*What is being asked*: Retype the data that follows line by line, exactly, and leave its pictures out.

-------- Supplied material

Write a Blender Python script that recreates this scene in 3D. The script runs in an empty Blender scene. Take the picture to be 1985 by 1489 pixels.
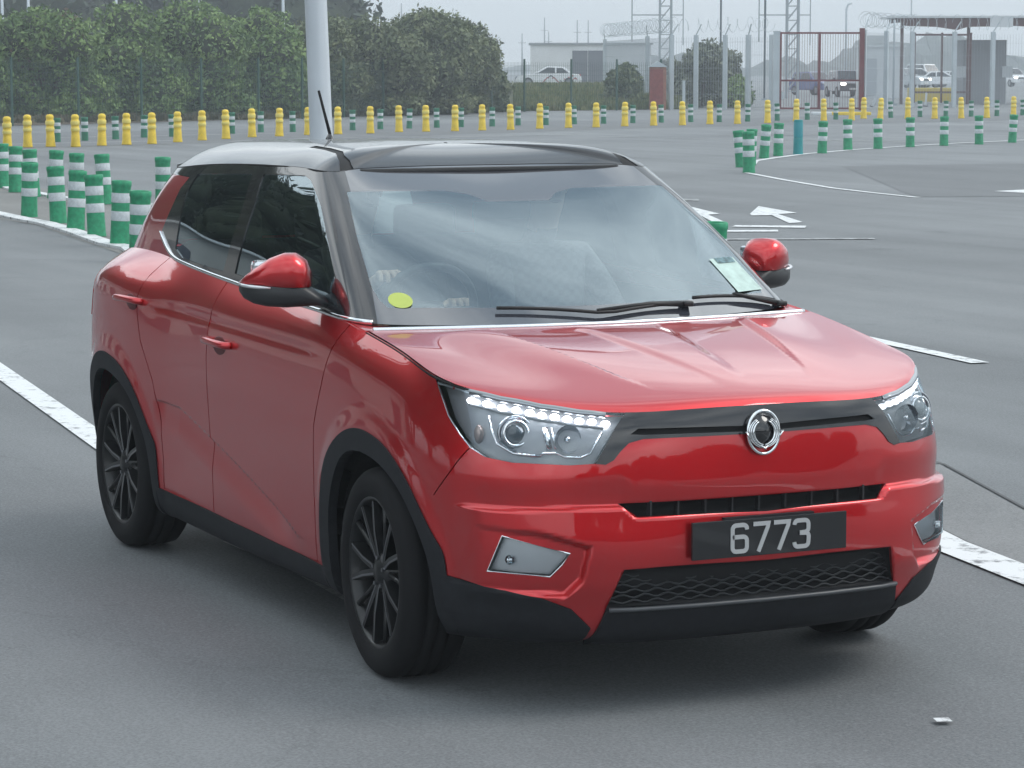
import bpy, bmesh, math, random
import numpy as np
from mathutils import Vector, Matrix, Euler
from mathutils.geometry import delaunay_2d_cdt
random.seed(7); rng = np.random.default_rng(7)
SC = bpy.context.scene
# ---------------------------------------------------------------- camera, sky, sun, exposure
YAW = 2.69932064; PITCH = -0.1148092; EYE = (7.72248, -4.09089, 1.87582)
cd = bpy.data.cameras.new('camera'); cam = bpy.data.objects.new('camera', cd); SC.collection.objects.link(cam); SC.camera = cam
cam.location = EYE; cd.sensor_width = 36; cd.lens = 36*5359.6/1985; cd.clip_end = 5000; cd.clip_start = .1
_d = Vector((math.cos(YAW)*math.cos(PITCH), math.sin(YAW)*math.cos(PITCH), math.sin(PITCH)))
cam.rotation_euler = _d.to_track_quat('-Z', 'Y').to_euler()
cd.dof.use_dof = False
SUN_EL, SUN_AZ = math.radians(50), math.radians(66)      # azimuth in world xy
W = bpy.data.worlds.new('World'); SC.world = W; W.use_nodes = True
nt = W.node_tree; nt.nodes.clear(); N = nt.nodes.new; L = nt.links.new
wo = N('ShaderNodeOutputWorld'); bg = N('ShaderNodeBackground'); sky = N('ShaderNodeTexSky'); sky.sky_type = 'NISHITA'; sky.sun_disc = False
sky.sun_elevation = SUN_EL; sky.sun_rotation = math.pi/2-SUN_AZ; sky.dust_density = 3; sky.air_density = 1.2; sky.altitude = 10
tc = N('ShaderNodeTexCoord'); mp = N('ShaderNodeMapping'); mp.inputs['Scale'].default_value = (1, 1, 3.2); nz = N('ShaderNodeTexNoise'); nz.inputs['Scale'].default_value = 2.2; nz.inputs['Detail'].default_value = 7; nz.inputs['Roughness'].default_value = .55
cr = N('ShaderNodeValToRGB'); cr.color_ramp.elements[0].position = .36; cr.color_ramp.elements[0].color = (5.2, 6.3, 7.3, 1); cr.color_ramp.elements[1].position = .66; cr.color_ramp.elements[1].color = (16.0, 17.0, 17.4, 1)
mx = N('ShaderNodeMix'); mx.data_type = 'RGBA'; mx.inputs[0].default_value = .90
L(tc.outputs['Generated'], mp.inputs[0]); L(mp.outputs[0], nz.inputs['Vector']); L(nz.outputs[0], cr.inputs[0]); L(sky.outputs[0], mx.inputs[6])
# near the horizon the cloud sheet evens out to pale haze
sp = N('ShaderNodeSeparateXYZ'); L(tc.outputs['Generated'], sp.inputs[0]); mr = N('ShaderNodeMapRange'); mr.inputs[1].default_value = 0; mr.inputs[2].default_value = .20; L(sp.outputs[2], mr.inputs[0])
m2 = N('ShaderNodeMix'); m2.data_type = 'RGBA'; m2.inputs[6].default_value = (6.4, 6.9, 7.2, 1); L(mr.outputs[0], m2.inputs[0]); L(cr.outputs[0], m2.inputs[7]); L(m2.outputs[2], mx.inputs[7])
L(mx.outputs[2], bg.inputs[0]); bg.inputs[1].default_value = .10; L(bg.outputs[0], wo.inputs[0])
sl = bpy.data.lights.new('sun', 'SUN'); so = bpy.data.objects.new('sun', sl); SC.collection.objects.link(so)
sl.energy = 1.1; sl.angle = math.radians(25); sl.color = (1, .96, .9)
so.rotation_euler = Vector((math.cos(SUN_AZ)*math.cos(SUN_EL), math.sin(SUN_AZ)*math.cos(SUN_EL), math.sin(SUN_EL))).to_track_quat('Z', 'Y').to_euler()
SC.view_settings.view_transform = 'Standard'; SC.view_settings.look = 'None'; SC.view_settings.exposure = 0.36; SC.view_settings.gamma = 1
SC.cycles.max_bounces = 8; SC.cycles.transparent_max_bounces = 12
try: SC.cycles.use_denoising = True
except Exception: pass
# ---------------------------------------------------------------- helpers
COL = SC.collection
def mat(name, col, rough=.5, metal=0, coat=0, spec=.5, emit=None, estr=0, alpha=1, trans=0, ior=1.45, noise=None, bump=None, coatr=.03):
    m = bpy.data.materials.new(name); m.use_nodes = True; t = m.node_tree; b = t.nodes['Principled BSDF']
    b.inputs['Base Color'].default_value = (*col, 1); b.inputs['Roughness'].default_value = rough; b.inputs['Metallic'].default_value = metal
    b.inputs['Coat Weight'].default_value = coat; b.inputs['Coat Roughness'].default_value = coatr; b.inputs['Specular IOR Level'].default_value = spec
    b.inputs['Alpha'].default_value = alpha; b.inputs['Transmission Weight'].default_value = trans; b.inputs['IOR'].default_value = ior
    if emit: b.inputs['Emission Color'].default_value = (*emit, 1); b.inputs['Emission Strength'].default_value = estr
    tcn = t.nodes.new('ShaderNodeTexCoord')
    if noise:                                   # (scale, amount) soft tonal variation of the thing's own colour
        n = t.nodes.new('ShaderNodeTexNoise'); n.inputs['Scale'].default_value = noise[0]; n.inputs['Detail'].default_value = 6
        t.links.new(tcn.outputs['Object'], n.inputs['Vector'])
        r = t.nodes.new('ShaderNodeValToRGB'); e = r.color_ramp.elements; a = noise[1]
        e[0].position = .3; e[1].position = .7; e[0].color = (*[c*(1-a) for c in col], 1); e[1].color = (*[min(1, c*(1+a)) for c in col], 1)
        t.links.new(n.outputs[0], r.inputs[0]); t.links.new(r.outputs[0], b.inputs['Base Color'])
    if bump:
        n = t.nodes.new('ShaderNodeTexNoise'); n.inputs['Scale'].default_value = bump[0]; n.inputs['Detail'].default_value = 4
        t.links.new(tcn.outputs['Object'], n.inputs['Vector']); u = t.nodes.new('ShaderNodeBump'); u.inputs['Strength'].default_value = bump[1]; u.inputs['Distance'].default_value = bump[2] if len(bump) > 2 else .01
        t.links.new(n.outputs[0], u.inputs['Height']); t.links.new(u.outputs[0], b.inputs['Normal'])
    return m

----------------

*Written response*:
Write a Blender Python script that recreates this scene in 3D. The script runs in an empty Blender scene. Take the picture to be 1985 by 1489 pixels.
import bpy, bmesh, math, random
import numpy as np
from mathutils import Vector, Matrix, Euler
from mathutils.geometry import delaunay_2d_cdt
random.seed(7); rng = np.random.default_rng(7)
SC = bpy.context.scene
# ---------------------------------------------------------------- camera, sky, sun, exposure
YAW = 2.69932064; PITCH = -0.1148092; EYE = (7.72248, -4.09089, 1.87582)
cd = bpy.data.cameras.new('camera'); cam = bpy.data.objects.new('camera', cd); SC.collection.objects.link(cam); SC.camera = cam
cam.location = EYE; cd.sensor_width = 36; cd.lens = 36*5359.6/1985; cd.clip_end = 5000; cd.clip_start = .1
_d = Vector((math.cos(YAW)*math.cos(PITCH), math.sin(YAW)*math.cos(PITCH), math.sin(PITCH)))
cam.rotation_euler = _d.to_track_quat('-Z', 'Y').to_euler()
cd.dof.use_dof = False
SUN_EL, SUN_AZ = math.radians(50), math.radians(66)      # azimuth in world xy
W = bpy.data.worlds.new('World'); SC.world = W; W.use_nodes = True
nt = W.node_tree; nt.nodes.clear(); N = nt.nodes.new; L = nt.links.new
wo = N('ShaderNodeOutputWorld'); bg = N('ShaderNodeBackground'); sky = N('ShaderNodeTexSky'); sky.sky_type = 'NISHITA'; sky.sun_disc = False
sky.sun_elevation = SUN_EL; sky.sun_rotation = math.pi/2-SUN_AZ; sky.dust_density = 3; sky.air_density = 1.2; sky.altitude = 10
tc = N('ShaderNodeTexCoord'); mp = N('ShaderNodeMapping'); mp.inputs['Scale'].default_value = (1, 1, 3.2); nz = N('ShaderNodeTexNoise'); nz.inputs['Scale'].default_value = 2.2; nz.inputs['Detail'].default_value = 7; nz.inputs['Roughness'].default_value = .55
cr = N('ShaderNodeValToRGB'); cr.color_ramp.elements[0].position = .36; cr.color_ramp.elements[0].color = (5.2, 6.3, 7.3, 1); cr.color_ramp.elements[1].position = .66; cr.color_ramp.elements[1].color = (16.0, 17.0, 17.4, 1)
mx = N('ShaderNodeMix'); mx.data_type = 'RGBA'; mx.inputs[0].default_value = .90
L(tc.outputs['Generated'], mp.inputs[0]); L(mp.outputs[0], nz.inputs['Vector']); L(nz.outputs[0], cr.inputs[0]); L(sky.outputs[0], mx.inputs[6])
# near the horizon the cloud sheet evens out to pale haze
sp = N('ShaderNodeSeparateXYZ'); L(tc.outputs['Generated'], sp.inputs[0]); mr = N('ShaderNodeMapRange'); mr.inputs[1].default_value = 0; mr.inputs[2].default_value = .20; L(sp.outputs[2], mr.inputs[0])
m2 = N('ShaderNodeMix'); m2.data_type = 'RGBA'; m2.inputs[6].default_value = (6.4, 6.9, 7.2, 1); L(mr.outputs[0], m2.inputs[0]); L(cr.outputs[0], m2.inputs[7]); L(m2.outputs[2], mx.inputs[7])
L(mx.outputs[2], bg.inputs[0]); bg.inputs[1].default_value = .10; L(bg.outputs[0], wo.inputs[0])
sl = bpy.data.lights.new('sun', 'SUN'); so = bpy.data.objects.new('sun', sl); SC.collection.objects.link(so)
sl.energy = 1.1; sl.angle = math.radians(25); sl.color = (1, .96, .9)
so.rotation_euler = Vector((math.cos(SUN_AZ)*math.cos(SUN_EL), math.sin(SUN_AZ)*math.cos(SUN_EL), math.sin(SUN_EL))).to_track_quat('Z', 'Y').to_euler()
SC.view_settings.view_transform = 'Standard'; SC.view_settings.look = 'None'; SC.view_settings.exposure = 0.36; SC.view_settings.gamma = 1
SC.cycles.max_bounces = 8; SC.cycles.transparent_max_bounces = 12
try: SC.cycles.use_denoising = True
except Exception: pass
# ---------------------------------------------------------------- helpers
COL = SC.collection
def mat(name, col, rough=.5, metal=0, coat=0, spec=.5, emit=None, estr=0, alpha=1, trans=0, ior=1.45, noise=None, bump=None, coatr=.03):
    m = bpy.data.materials.new(name); m.use_nodes = True; t = m.node_tree; b = t.nodes['Principled BSDF']
    b.inputs['Base Color'].default_value = (*col, 1); b.inputs['Roughness'].default_value = rough; b.inputs['Metallic'].default_value = metal
    b.inputs['Coat Weight'].default_value = coat; b.inputs['Coat Roughness'].default_value = coatr; b.inputs['Specular IOR Level'].default_value = spec
    b.inputs['Alpha'].default_value = alpha; b.inputs['Transmission Weight'].default_value = trans; b.inputs['IOR'].default_value = ior
    if emit: b.inputs['Emission Color'].default_value = (*emit, 1); b.inputs['Emission Strength'].default_value = estr
    tcn = t.nodes.new('ShaderNodeTexCoord')
    if noise:                                   # (scale, amount) soft tonal variation of the thing's own colour
        n = t.nodes.new('ShaderNodeTexNoise'); n.inputs['Scale'].default_value = noise[0]; n.inputs['Detail'].default_value = 6
        t.links.new(tcn.outputs['Object'], n.inputs['Vector'])
        r = t.nodes.new('ShaderNodeValToRGB'); e = r.color_ramp.elements; a = noise[1]
        e[0].position = .3; e[1].position = .7; e[0].color = (*[c*(1-a) for c in col], 1); e[1].color = (*[min(1, c*(1+a)) for c in col], 1)
        t.links.new(n.outputs[0], r.inputs[0]); t.links.new(r.outputs[0], b.inputs['Base Color'])
    if bump:
        n = t.nodes.new('ShaderNodeTexNoise'); n.inputs['Scale'].default_value = bump[0]; n.inputs['Detail'].default_value = 4
        t.links.new(tcn.outputs['Object'], n.inputs['Vector']); u = t.nodes.new('ShaderNodeBump'); u.inputs['Strength'].default_value = bump[1]; u.inputs['Distance'].default_value = bump[2] if len(bump) > 2 else .01
        t.links.new(n.outputs[0], u.inputs['Height']); t.links.new(u.outputs[0], b.inputs['Normal'])
    return m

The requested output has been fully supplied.